El padre José María Franco era nuestro director espiritual y profesor de orientación, nuestro inolvidable guía espiritual en plena adolescencia en el colegio Gonzaga entre el 67 y el 70. Lo dejé de ver un día de 1970 hasta el 72 que pasó por Bogotá, donde yo estudiaba en la Javeriana, donde, por cierto, coincidí con el también difunto Ignacio Beascoechea SJ, que hacía un posgrado en Teología. Aquella vez se fue escandalizado, pero comprensivo, del apartamento lleno de grafitis, que compartía con Alejandro Higuera y Domingo Marino, el hijo de un gobernador de Barranquilla. Lo que más le preocupó fue que teníamos un grupo de rock en la habitación del piso de abajo. Era la Gran Fogata de Maracaibo. Carlitos Moreno, Lique, Pocho, Gonzalo y creo que andaba Óscar García Jr.

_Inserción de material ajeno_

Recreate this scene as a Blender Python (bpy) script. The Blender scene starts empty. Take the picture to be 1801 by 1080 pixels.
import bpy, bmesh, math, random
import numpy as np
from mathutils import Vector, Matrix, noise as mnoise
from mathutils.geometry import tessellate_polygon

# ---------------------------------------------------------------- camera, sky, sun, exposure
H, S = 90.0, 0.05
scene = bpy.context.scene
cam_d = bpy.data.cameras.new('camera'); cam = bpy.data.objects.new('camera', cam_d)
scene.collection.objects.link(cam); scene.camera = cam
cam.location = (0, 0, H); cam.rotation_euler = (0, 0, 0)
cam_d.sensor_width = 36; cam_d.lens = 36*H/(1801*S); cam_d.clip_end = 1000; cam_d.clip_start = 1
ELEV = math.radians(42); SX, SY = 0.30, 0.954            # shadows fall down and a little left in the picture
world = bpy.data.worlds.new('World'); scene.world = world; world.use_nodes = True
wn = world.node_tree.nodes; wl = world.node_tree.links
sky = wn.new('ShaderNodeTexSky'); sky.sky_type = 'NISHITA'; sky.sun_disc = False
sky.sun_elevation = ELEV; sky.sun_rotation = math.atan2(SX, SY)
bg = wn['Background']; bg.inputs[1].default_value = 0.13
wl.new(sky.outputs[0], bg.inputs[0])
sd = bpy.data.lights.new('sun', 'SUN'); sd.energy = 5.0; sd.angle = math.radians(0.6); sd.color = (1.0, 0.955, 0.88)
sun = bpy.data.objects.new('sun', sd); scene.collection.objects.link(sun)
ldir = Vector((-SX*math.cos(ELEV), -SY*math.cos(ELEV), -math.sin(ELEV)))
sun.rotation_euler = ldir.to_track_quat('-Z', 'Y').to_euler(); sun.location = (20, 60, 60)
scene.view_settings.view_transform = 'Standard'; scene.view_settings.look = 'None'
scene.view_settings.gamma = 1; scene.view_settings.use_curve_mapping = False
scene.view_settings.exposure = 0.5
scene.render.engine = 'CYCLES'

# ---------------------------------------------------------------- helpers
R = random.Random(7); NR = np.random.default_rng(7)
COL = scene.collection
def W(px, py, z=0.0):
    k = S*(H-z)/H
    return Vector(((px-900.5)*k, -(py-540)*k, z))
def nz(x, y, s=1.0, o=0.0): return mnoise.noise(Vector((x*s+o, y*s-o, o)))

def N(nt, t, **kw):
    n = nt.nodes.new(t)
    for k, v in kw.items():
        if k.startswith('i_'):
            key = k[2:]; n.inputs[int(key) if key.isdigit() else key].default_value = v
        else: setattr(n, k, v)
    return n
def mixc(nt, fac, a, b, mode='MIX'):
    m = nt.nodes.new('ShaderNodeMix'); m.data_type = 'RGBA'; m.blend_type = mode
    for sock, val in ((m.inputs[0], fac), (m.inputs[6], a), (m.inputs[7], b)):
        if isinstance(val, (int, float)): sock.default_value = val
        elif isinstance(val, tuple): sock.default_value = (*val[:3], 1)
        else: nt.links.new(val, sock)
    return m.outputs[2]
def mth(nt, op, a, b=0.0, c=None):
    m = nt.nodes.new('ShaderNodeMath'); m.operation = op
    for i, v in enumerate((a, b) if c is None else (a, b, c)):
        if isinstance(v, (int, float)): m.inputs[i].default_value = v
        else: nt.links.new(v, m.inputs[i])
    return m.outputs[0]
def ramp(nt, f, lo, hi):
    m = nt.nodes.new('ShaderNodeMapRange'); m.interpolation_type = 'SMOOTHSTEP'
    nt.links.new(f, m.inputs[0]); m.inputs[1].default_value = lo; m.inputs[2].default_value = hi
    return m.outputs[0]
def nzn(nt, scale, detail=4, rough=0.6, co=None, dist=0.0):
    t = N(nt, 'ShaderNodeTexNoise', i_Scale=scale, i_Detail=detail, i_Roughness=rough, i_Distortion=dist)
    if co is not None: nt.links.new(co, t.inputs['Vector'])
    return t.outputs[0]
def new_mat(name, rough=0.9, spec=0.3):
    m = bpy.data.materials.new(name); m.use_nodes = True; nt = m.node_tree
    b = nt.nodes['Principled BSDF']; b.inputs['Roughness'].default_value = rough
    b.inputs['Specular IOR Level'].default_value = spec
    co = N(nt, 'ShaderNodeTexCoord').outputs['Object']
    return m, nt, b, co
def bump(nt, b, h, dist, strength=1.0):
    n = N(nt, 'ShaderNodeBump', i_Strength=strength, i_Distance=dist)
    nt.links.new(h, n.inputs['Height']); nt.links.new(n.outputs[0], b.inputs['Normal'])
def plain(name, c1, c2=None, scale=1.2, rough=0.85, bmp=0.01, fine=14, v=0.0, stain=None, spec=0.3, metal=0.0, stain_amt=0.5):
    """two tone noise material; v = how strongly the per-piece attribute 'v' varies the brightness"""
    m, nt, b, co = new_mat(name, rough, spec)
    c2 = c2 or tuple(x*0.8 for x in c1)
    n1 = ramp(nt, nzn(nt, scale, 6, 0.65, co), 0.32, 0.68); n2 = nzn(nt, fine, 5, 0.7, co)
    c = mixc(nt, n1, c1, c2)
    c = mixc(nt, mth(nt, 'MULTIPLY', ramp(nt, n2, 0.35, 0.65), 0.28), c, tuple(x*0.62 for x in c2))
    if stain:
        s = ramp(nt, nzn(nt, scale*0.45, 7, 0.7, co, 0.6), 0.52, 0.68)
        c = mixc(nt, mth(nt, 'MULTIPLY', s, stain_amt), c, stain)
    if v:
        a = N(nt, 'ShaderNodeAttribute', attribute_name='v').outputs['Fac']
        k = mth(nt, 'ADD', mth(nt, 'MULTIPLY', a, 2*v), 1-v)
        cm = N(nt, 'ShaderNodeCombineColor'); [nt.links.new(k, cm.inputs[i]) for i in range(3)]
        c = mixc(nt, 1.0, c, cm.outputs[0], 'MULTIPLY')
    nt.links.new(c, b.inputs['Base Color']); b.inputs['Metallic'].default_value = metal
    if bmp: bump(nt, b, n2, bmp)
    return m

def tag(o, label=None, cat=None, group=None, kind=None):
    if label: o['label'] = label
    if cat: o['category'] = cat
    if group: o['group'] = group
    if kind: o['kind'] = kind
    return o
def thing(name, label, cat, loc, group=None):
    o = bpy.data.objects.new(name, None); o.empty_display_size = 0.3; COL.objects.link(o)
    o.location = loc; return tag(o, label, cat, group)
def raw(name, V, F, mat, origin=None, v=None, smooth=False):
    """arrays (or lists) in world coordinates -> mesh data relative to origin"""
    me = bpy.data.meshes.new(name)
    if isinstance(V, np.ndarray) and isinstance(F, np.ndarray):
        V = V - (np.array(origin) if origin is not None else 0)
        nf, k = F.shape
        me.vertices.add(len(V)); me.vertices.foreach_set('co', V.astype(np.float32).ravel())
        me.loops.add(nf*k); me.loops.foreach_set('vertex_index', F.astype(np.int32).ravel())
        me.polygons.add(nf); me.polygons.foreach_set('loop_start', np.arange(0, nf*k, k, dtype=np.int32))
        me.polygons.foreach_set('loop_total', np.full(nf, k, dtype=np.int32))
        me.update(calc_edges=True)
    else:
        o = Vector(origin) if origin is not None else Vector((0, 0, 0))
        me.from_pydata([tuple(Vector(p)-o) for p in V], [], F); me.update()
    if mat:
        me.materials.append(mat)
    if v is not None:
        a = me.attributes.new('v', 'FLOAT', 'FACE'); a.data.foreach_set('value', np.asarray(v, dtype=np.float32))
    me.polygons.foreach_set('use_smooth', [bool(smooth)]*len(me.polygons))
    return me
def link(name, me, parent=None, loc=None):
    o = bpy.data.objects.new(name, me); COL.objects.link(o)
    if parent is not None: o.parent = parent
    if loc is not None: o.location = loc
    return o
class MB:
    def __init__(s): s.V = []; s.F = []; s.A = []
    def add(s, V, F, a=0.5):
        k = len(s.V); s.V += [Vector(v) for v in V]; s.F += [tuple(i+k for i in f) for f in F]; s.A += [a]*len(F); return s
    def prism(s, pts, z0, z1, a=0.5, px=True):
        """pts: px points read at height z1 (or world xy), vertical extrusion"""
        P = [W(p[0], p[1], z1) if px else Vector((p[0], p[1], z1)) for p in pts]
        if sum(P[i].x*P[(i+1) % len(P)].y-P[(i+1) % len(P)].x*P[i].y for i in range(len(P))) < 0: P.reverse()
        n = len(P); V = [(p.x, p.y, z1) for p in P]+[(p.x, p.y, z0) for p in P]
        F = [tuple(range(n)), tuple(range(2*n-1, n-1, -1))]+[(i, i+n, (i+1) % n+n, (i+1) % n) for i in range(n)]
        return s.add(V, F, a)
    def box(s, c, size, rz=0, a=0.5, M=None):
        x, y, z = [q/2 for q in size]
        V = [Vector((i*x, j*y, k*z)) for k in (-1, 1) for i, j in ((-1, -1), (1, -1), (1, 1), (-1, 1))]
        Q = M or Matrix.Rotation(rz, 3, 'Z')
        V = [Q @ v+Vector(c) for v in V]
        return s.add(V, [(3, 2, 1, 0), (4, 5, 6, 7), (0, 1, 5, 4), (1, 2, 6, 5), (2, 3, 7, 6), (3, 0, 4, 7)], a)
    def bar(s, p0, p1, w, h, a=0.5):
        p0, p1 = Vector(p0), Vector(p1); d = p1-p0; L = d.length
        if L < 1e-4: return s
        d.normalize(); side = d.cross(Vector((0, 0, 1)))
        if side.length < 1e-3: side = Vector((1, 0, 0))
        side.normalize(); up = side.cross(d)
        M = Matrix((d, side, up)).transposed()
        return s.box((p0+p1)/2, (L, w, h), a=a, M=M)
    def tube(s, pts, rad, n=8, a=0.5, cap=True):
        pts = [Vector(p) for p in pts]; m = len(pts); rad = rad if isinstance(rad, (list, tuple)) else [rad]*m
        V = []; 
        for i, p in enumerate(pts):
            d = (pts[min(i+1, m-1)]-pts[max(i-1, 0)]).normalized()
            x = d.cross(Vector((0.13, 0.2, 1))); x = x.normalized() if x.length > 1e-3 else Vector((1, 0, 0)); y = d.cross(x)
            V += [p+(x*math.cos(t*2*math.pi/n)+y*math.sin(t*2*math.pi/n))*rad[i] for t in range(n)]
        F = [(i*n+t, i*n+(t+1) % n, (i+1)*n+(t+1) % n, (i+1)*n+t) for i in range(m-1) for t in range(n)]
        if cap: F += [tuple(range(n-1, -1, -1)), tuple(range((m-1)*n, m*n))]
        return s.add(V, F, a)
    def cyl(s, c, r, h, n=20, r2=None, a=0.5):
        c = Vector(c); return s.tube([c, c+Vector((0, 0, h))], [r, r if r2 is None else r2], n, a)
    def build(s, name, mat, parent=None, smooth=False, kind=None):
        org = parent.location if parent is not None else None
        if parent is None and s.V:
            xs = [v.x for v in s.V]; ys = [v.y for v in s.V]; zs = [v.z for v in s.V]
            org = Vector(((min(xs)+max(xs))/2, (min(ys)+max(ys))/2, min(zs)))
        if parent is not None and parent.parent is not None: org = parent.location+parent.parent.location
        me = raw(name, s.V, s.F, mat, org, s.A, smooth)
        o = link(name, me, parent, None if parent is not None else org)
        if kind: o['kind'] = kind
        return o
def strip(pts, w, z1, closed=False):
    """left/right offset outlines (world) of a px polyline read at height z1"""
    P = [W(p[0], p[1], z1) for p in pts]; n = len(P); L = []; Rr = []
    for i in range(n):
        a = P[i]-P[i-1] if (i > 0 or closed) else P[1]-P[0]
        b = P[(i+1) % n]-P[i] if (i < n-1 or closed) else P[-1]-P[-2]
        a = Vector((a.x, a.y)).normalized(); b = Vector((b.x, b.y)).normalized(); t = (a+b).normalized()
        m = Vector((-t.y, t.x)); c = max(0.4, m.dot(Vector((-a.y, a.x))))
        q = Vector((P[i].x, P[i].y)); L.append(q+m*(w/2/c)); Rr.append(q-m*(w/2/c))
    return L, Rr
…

Cada vez que pasaba por Caracas, desde hace unos cuantos años, después que nos reencontramos por teléfono, me lo llevaba a almorzar a restaurantes sabrosones. La primera vez fue en el difunto Muñeiras, que era como mi oficina de la época. En esa ocasión se asombró de que nunca tomé la precaución de bautizar a mis hijos, y prendió la luz de la emergencia; el bautizo ocurriría el sábado inmediato en mi apartamento de Las Mercedes, donde vivía entonces. Haría una misa en casa, ¡qué vaina tan buena! Organicé los preparativos sibaritos y desde el principio de la celebración empezó con la jodedera que lo caracterizaba… verga, si yo sé, me traigo una manguera al ver que mis dos nietos estaban en la cola. Finalmente, bautizamos solo los hijos por falta de padrinos, un pequeño detalle que se me había olvidado. Así fue como Piki Figueroa terminó siendo padrino de mi hijo Marcel. Alejandro Higuera y Bemba Maciá de Ligeia, y Tamara Rodríguez y Juan Sará de Vicente Alfredo.
Lo mejor de aquella tarde litúrgica hecha en casa fue la hora de la confesión. Nuestro querido gandul ensotanado, como le dije en un texto a propósito de sus 50 años de ordenación sacerdotal, mandó que le escribiéramos los pecados en un papelito y le pidió a Nubia, que junto a Miss Guayaquil, eran nuestras colaboradoras domésticas de la época, terminaron siendo “monaguillas” de emergencia; una olla, y le trajeron un bol metálico donde quemó los papelitos y quedamos todos absueltos. La joda mientras ocurría la quemazón fue de padre y señor nuestro, cuando preguntamos si los cachos y las yucas eran pecado. Ese era Franco, un jodedor a toda prueba. Ese día mi mamá hizo la primera comunión.